RBI’s grievance redressal mechanisms do not help since by design they only help solve a specific consumer’s grievance and these systems do not look at systemic issues such as the one highlighted above. Meanwhile, this consumer is not taking this lying down and has now filed a public interest litigation in the Bombay High Court against the RBI for permitting this practice to continue.

I am not sure if the courts will entertain this petition but I earnestly hope that the issue will gain enough traction so that the top management of the concerned bank or the regulator is forced to take notice and take remedial steps. As consumers you should take care to double check the interest and principal breakup of your first EMI to ensure that you are not paying more than what you bargained for.

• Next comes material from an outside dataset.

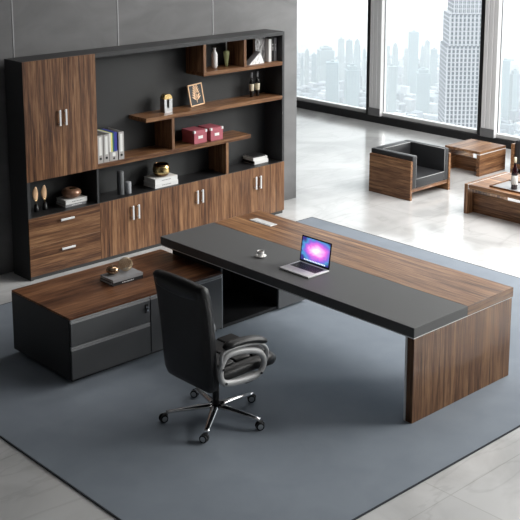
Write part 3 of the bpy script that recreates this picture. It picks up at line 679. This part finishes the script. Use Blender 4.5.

The writer is director, ApnaPaisa.com

His home loan of Rs 1.55 crore was disbursed on April 24, 2014. As per the agreement the EMI date was fixed as the 10th of every month and @ 10.50% p.a. the EMI for 180 months was Rs 1,71,337. Logically he should have paid only the interest amount for the first 16 days (from April 24, 2014 to May 10, 2014) amounting to Rs 71,342 (being Rs 1,55,00,000 * 10.50%/365 * 16 days) and then the regular EMI payments of Rs 1,71,337 should have begun on June 10, 2014. Instead to his shock and surprise the entire EMI of Rs 1,71,337 was debited on May 10, 2014 and furthermore when he checked his statement of account he realised that the interest has been charged for an entire month i.e. Rs 1,35,625/- (being Rs. 1,55,00,000 *10.50%/12) and only the balance amount of Rs 35,712 (being EMI of Rs. 1,71,337/- minus interest of Rs 1,35,625/-) was adjusted against the principal loan outstanding. This effectively meant he had paid extra interest of Rs 64,283/- or 0.41% of the loan amount).